Schwenk, however, is now 94 years old. And it would be he who would fly this plane for the first time from a farm field on the North Fork last Saturday.

But this event, with Schwenk at the stick, really could not have happened without the help of two wealthy men who live in Westhampton Beach named Ed Katzen and Tim Dahlen. Beginning around 1995, they created a partnership to begin collecting early aircraft that have some connection with early Long Island aviation. One of their first purchases had been of the early aviation paraphernalia from the estate of Slim Heniecke. They kept what they bought in a hanger at the Bayport Aerodrome. Before they approached Bill Schwenk about the Pheasant and three other old airplanes he owns, they had four aircraft.

"I intend to fly the Pheasant," Schwenk said when asked about it. The pieces of it were now in a barn on the Talmage Farm in Riverhead on Sound Avenue.

"Okay," said Tim Dahlen. Dahlen is a dashing man in his forties who flies planes and rides motorcycles. "We'll finish the restoration. And you'll be the first to fly it."

And so here we were on a bitter cold and windy morning in November with about one hundred other people alongside one of the Talmage barns, out from which the Pheasant had just been wheeled.

What a pretty thing. It was all painted orange and black for the occasion. Dahlen gets in the back cockpit. Schwenk, with a little help, gets in the front cockpit.

It's a complicated business to start up the Pheasant. First, the magneto has to be disconnected and the eleven-foot-long wooden propeller on the front hand cranked around a total of sixteen times to get gas into all the cylinders. Next, the magneto is turned on and the spark plugs warm. And then comes the tricky part. Someone has to stand in front of the plane, and with great effort grasp the propeller and pull it down to get it underway. The engine coughs, emits a puff of black smoke, and dies. They try again. And this time, the engine coughs and sputters and then roars to life. The spectators cheer.

There's some talk about the wind coming up and how it's going to be pretty rough up there, but it's unanimous that they go ahead with this. And so they taxi down the long way, through the bright green grass to the most easterly end of the field, turn the plane so it is facing towards the wind to the west, and pull out the throttle. The engine sings. And the plane begins to move.

You know, if you have ever seen the famous black and white footage of the Spirit of St. Louis taking off from Roosevelt Field ninety years ago, it's not much different than this.

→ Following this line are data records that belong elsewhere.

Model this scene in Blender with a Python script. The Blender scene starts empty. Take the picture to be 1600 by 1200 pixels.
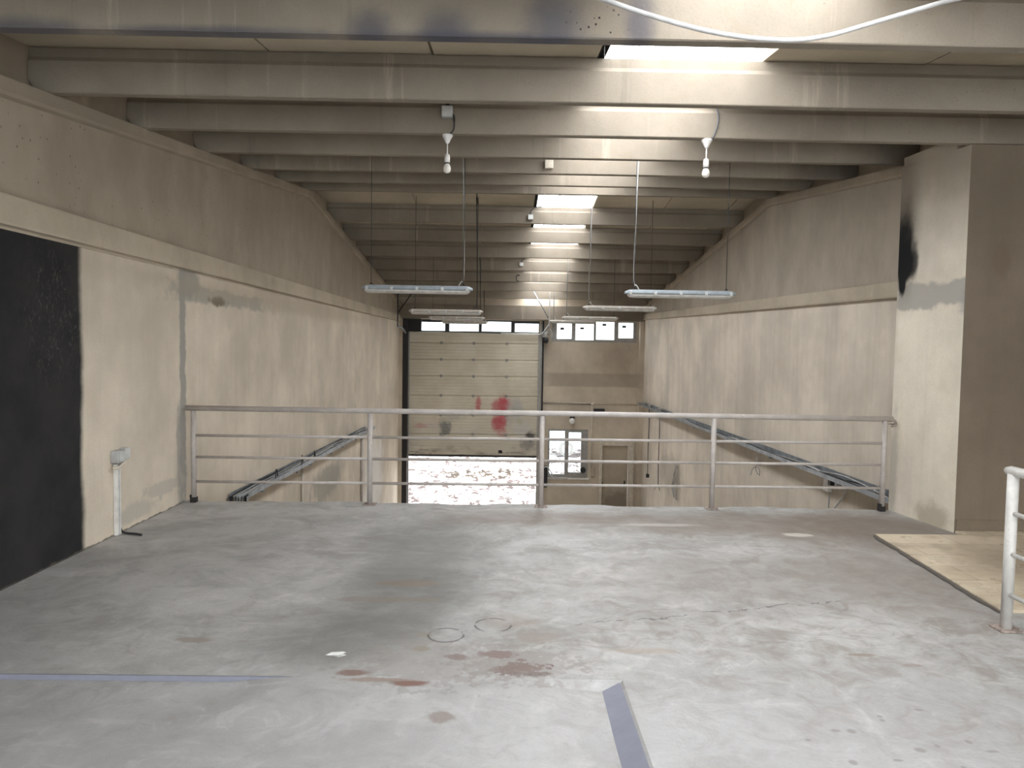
import bpy, bmesh, math, random
from mathutils import Vector, Matrix
random.seed(7)
C = bpy.context.scene.collection
PI = math.pi

# ------------------------------------------------------------------ mesh helpers
class MB:
    def __init__(self): self.v = []; self.f = []; self.sm = []
    def add(self, vs, fs, smooth=False):
        b = len(self.v); self.v += [tuple(p) for p in vs]
        self.f += [tuple(b + i for i in f) for f in fs]; self.sm += [smooth] * len(fs); return self
    def box(self, x0, x1, y0, y1, z0, z1):
        vs = [(x, y, z) for x in (x0, x1) for y in (y0, y1) for z in (z0, z1)]
        return self.add(vs, [(0,1,3,2),(4,6,7,5),(0,4,5,1),(2,3,7,6),(0,2,6,4),(1,5,7,3)])
    def bbox(self, x0, x1, y0, y1, z0, z1, b=.004):
        """box with chamfered edges"""
        bm = bmesh.new(); bmesh.ops.create_cube(bm, size=1)
        for v in bm.verts:
            v.co = Vector(((x0+x1)/2+v.co.x*(x1-x0), (y0+y1)/2+v.co.y*(y1-y0), (z0+z1)/2+v.co.z*(z1-z0)))
        bmesh.ops.bevel(bm, geom=bm.edges[:], offset=min(b, .45*min(x1-x0, y1-y0, z1-z0)), segments=2, affect='EDGES', profile=.5)
        bm.verts.index_update()
        self.add([v.co[:] for v in bm.verts], [tuple(v.index for v in f.verts) for f in bm.faces]); bm.free(); return self
    def prism(self, poly, axis, a, b):
        """polygon given in the two other axes (in xyz order), extruded along axis a..b"""
        n = len(poly); vs = []
        for t in (a, b):
            for p, q in poly:
                vs.append({'x': (t, p, q), 'y': (p, t, q), 'z': (p, q, t)}[axis])
        fs = [tuple(range(n)), tuple(range(2*n-1, n-1, -1))] + [(i, i+n, (i+1) % n + n, (i+1) % n) for i in range(n)]
        return self.add(vs, fs)
    def path(self, pts, r, n=8, cap=True):
        pts = [Vector(p) for p in pts]; rings = []
        rad = r if isinstance(r, (list, tuple)) else [r] * len(pts)
        up = None
        for i, p in enumerate(pts):
            t = (pts[min(i+1, len(pts)-1)] - pts[max(i-1, 0)]).normalized()
            if up is None:
                up = t.orthogonal().normalized()
            up = (up - t * up.dot(t)).normalized(); s = t.cross(up)
            rings.append([p + (up*math.cos(2*PI*k/n) + s*math.sin(2*PI*k/n)) * rad[i] for k in range(n)])
        b = len(self.v)
        self.v += [tuple(q) for rg in rings for q in rg]
        for i in range(len(pts)-1):
            for k in range(n):
                self.f.append((b+i*n+k, b+i*n+(k+1) % n, b+(i+1)*n+(k+1) % n, b+(i+1)*n+k)); self.sm.append(True)
        if cap:
            self.f.append(tuple(b+k for k in reversed(range(n)))); self.sm.append(False)
            self.f.append(tuple(b+(len(pts)-1)*n+k for k in range(n))); self.sm.append(False)
        return self
    def tube(self, p, q, r, n=12): return self.path([p, q], r, n)
    def lathe(self, prof, c, n=20):
        """profile of (radius, z) turned about the vertical through c"""
        b = len(self.v); m = len(prof)
        for k in range(n):
            a = 2*PI*k/n
            for r, z in prof: self.v.append((c[0]+r*math.cos(a), c[1]+r*math.sin(a), c[2]+z))
        for k in range(n):
            for i in range(m-1):
                self.f.append((b+k*m+i, b+((k+1) % n)*m+i, b+((k+1) % n)*m+i+1, b+k*m+i+1)); self.sm.append(True)
        return self
    def build(self, name, mat, parent=None, origin=None):
        me = bpy.data.meshes.new(name)
        o0 = Vector(origin) if origin else Vector((0, 0, 0))
        me.from_pydata([tuple(Vector(p) - o0) for p in self.v], [], self.f)
        me.polygons.foreach_set('use_smooth', self.sm)
        bm = bmesh.new(); bm.from_mesh(me); bmesh.ops.recalc_face_normals(bm, faces=bm.faces[:]); bm.to_mesh(me); bm.free()
        me.update(); me.materials.append(mat)
        o = bpy.data.objects.new(name, me); C.objects.link(o)
        o.location = o0
        if parent is not None: o.parent = parent
        return o

def curve_pts(pts, k=6):
    """Catmull-Rom through pts"""
    P = [Vector(p) for p in pts]; P = [2*P[0]-P[1]] + P + [2*P[-1]-P[-2]]; out = []
    for i in range(1, len(P)-2):
        for j in range(k):
            t = j/k; a, b, c, d = P[i-1:i+3]
            out.append(.5*((2*b) + (c-a)*t + (2*a-5*b+4*c-d)*t*t + (-a+3*b-3*c+d)*t**3))
    return out + [P[-2]]

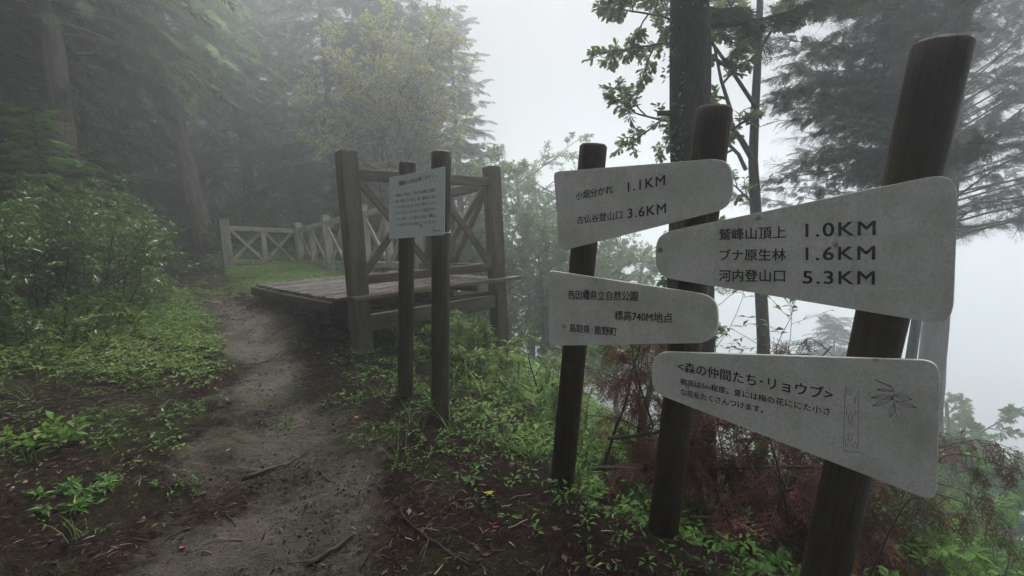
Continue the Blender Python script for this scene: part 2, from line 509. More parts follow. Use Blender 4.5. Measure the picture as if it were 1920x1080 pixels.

The plane bumps along, picks up speed, bumps still more and then, as the crowd of people, all friends and relatives of the Talmages, Schwenks, Dahlens and Katzens, scream and applaud and cheer, lifts off on shaky wings and begins to soar up and up into the sky for the first time in more than three quarters of a century.

Soon it is soaring magnificently through the clouds, high above, making wide turns and big loops as it flies over Riverhead, Northville, Wading River and the Tanger Outlet Mall. And it stays up there for fifteen minutes.

"Bill must be loving this," one of the spectators says.

It's not Paris, but when the plane glides in to bump peacefully and softly down onto to the grass and then over to the barn, the crowd surges forward to meet it. Schwenk has flown the Pheasant. He really has. Dahlen took it up and later took it back down, but it was Schwenk who took it through its turns and loops. The men climb down, pictures are taken, people talk excitedly and everyone shares in the joy of the moment.

"So how was it?"

"Pretty good. Worth the wait," said Schwenk.

Here at the end of this article is the picture I took of the tail on the back of the Pheasant, with the picture painted on it. It has been painted by J. Hendrickson it says, with a little signature in the corner. The year painted is 1991.

J. Hendrickson is the wife of Dick Hendrickson, the farmer in Bridgehampton who keeps track of the daily weather in the Hamptons for the National Weather Service.

Hendrickson has been doing this since 1928. He's a contemporary of Bill Schwenk and knows him well. He's about to celebrate 80 years on the job.

But that's another story for another time.